## STATED GOAL
Write out the listing below in full and exactly, leaving out every picture.

>> START

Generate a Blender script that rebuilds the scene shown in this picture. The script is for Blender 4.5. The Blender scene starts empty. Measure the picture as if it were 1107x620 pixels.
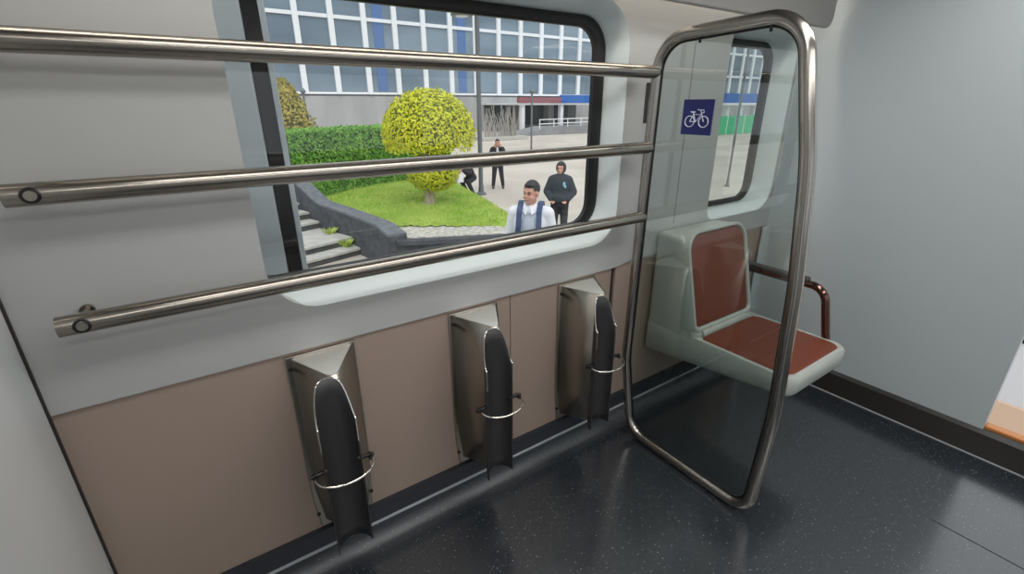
import bpy, bmesh, math, random
from mathutils import Vector, Matrix, Euler
random.seed(7)
PI = math.pi
S = bpy.context.scene
COL = S.collection

# ------------------------------------------------------------------ camera, sky, exposure
cam_d = bpy.data.cameras.new('camera'); cam = bpy.data.objects.new('camera', cam_d); COL.objects.link(cam)
cam_d.sensor_width = 36.0; cam_d.lens = 510.0/1107.0*36.0
cam_d.clip_start = 0.02; cam_d.clip_end = 400
_r = Vector((0.82409, -0.56677, -0.00230))
_d = Vector((-0.20330, -0.29965, -0.93214))
_f = Vector((0.52899, 0.76764, -0.36208))
_f.normalize(); _r = (_r - _f*_r.dot(_f)).normalized(); _u = _r.cross(_f)
M = Matrix((( _r.x, _u.x, -_f.x, 0), (_r.y, _u.y, -_f.y, 0), (_r.z, _u.z, -_f.z, 1.43), (0, 0, 0, 1)))
cam.matrix_world = M
S.camera = cam

w = bpy.data.worlds.new('overcast'); S.world = w; w.use_nodes = True
nt = w.node_tree; nt.nodes.clear()
out = nt.nodes.new('ShaderNodeOutputWorld'); bg = nt.nodes.new('ShaderNodeBackground')
tc = nt.nodes.new('ShaderNodeTexCoord'); sx = nt.nodes.new('ShaderNodeSeparateXYZ'); cr = nt.nodes.new('ShaderNodeValToRGB')
nt.links.new(tc.outputs['Generated'], sx.inputs[0]); nt.links.new(sx.outputs['Z'], cr.inputs[0])
cr.color_ramp.elements[0].position = 0.0; cr.color_ramp.elements[0].color = (0.62, 0.66, 0.70, 1)
cr.color_ramp.elements[1].position = 0.6; cr.color_ramp.elements[1].color = (0.92, 0.97, 1.0, 1)
nt.links.new(cr.outputs[0], bg.inputs[0]); nt.links.new(bg.outputs[0], out.inputs[0])
bg.inputs[1].default_value = 1.1
sun_d = bpy.data.lights.new('sun', 'SUN'); sun = bpy.data.objects.new('sun', sun_d); COL.objects.link(sun)
sun_d.energy = 1.5; sun_d.angle = math.radians(50); sun_d.color = (1, 0.97, 0.92)
sun.rotation_euler = Euler((math.radians(35), math.radians(-8), 0))     # high, from the train's side
S.view_settings.view_transform = 'Standard'; S.view_settings.look = 'None'
S.view_settings.gamma = 1.0; S.view_settings.use_curve_mapping = False
S.view_settings.exposure = 0.0
LAMP = 6.7       # ceiling lamp strength
COVE = 16.0       # cove strip strength

# ------------------------------------------------------------------ materials
def srgb(r, g, b):
    f = lambda c: (c/255/12.92) if c/255 <= 0.04045 else ((c/255+0.055)/1.055)**2.4
    return (f(r), f(g), f(b), 1)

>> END

## ANSWER
Generate a Blender script that rebuilds the scene shown in this picture. The script is for Blender 4.5. The Blender scene starts empty. Measure the picture as if it were 1107x620 pixels.
import bpy, bmesh, math, random
from mathutils import Vector, Matrix, Euler
random.seed(7)
PI = math.pi
S = bpy.context.scene
COL = S.collection

# ------------------------------------------------------------------ camera, sky, exposure
cam_d = bpy.data.cameras.new('camera'); cam = bpy.data.objects.new('camera', cam_d); COL.objects.link(cam)
cam_d.sensor_width = 36.0; cam_d.lens = 510.0/1107.0*36.0
cam_d.clip_start = 0.02; cam_d.clip_end = 400
_r = Vector((0.82409, -0.56677, -0.00230))
_d = Vector((-0.20330, -0.29965, -0.93214))
_f = Vector((0.52899, 0.76764, -0.36208))
_f.normalize(); _r = (_r - _f*_r.dot(_f)).normalized(); _u = _r.cross(_f)
M = Matrix((( _r.x, _u.x, -_f.x, 0), (_r.y, _u.y, -_f.y, 0), (_r.z, _u.z, -_f.z, 1.43), (0, 0, 0, 1)))
cam.matrix_world = M
S.camera = cam

w = bpy.data.worlds.new('overcast'); S.world = w; w.use_nodes = True
nt = w.node_tree; nt.nodes.clear()
out = nt.nodes.new('ShaderNodeOutputWorld'); bg = nt.nodes.new('ShaderNodeBackground')
tc = nt.nodes.new('ShaderNodeTexCoord'); sx = nt.nodes.new('ShaderNodeSeparateXYZ'); cr = nt.nodes.new('ShaderNodeValToRGB')
nt.links.new(tc.outputs['Generated'], sx.inputs[0]); nt.links.new(sx.outputs['Z'], cr.inputs[0])
cr.color_ramp.elements[0].position = 0.0; cr.color_ramp.elements[0].color = (0.62, 0.66, 0.70, 1)
cr.color_ramp.elements[1].position = 0.6; cr.color_ramp.elements[1].color = (0.92, 0.97, 1.0, 1)
nt.links.new(cr.outputs[0], bg.inputs[0]); nt.links.new(bg.outputs[0], out.inputs[0])
bg.inputs[1].default_value = 1.1
sun_d = bpy.data.lights.new('sun', 'SUN'); sun = bpy.data.objects.new('sun', sun_d); COL.objects.link(sun)
sun_d.energy = 1.5; sun_d.angle = math.radians(50); sun_d.color = (1, 0.97, 0.92)
sun.rotation_euler = Euler((math.radians(35), math.radians(-8), 0))     # high, from the train's side
S.view_settings.view_transform = 'Standard'; S.view_settings.look = 'None'
S.view_settings.gamma = 1.0; S.view_settings.use_curve_mapping = False
S.view_settings.exposure = 0.0
LAMP = 6.7       # ceiling lamp strength
COVE = 16.0       # cove strip strength

# ------------------------------------------------------------------ materials
def srgb(r, g, b):
    f = lambda c: (c/255/12.92) if c/255 <= 0.04045 else ((c/255+0.055)/1.055)**2.4
    return (f(r), f(g), f(b), 1)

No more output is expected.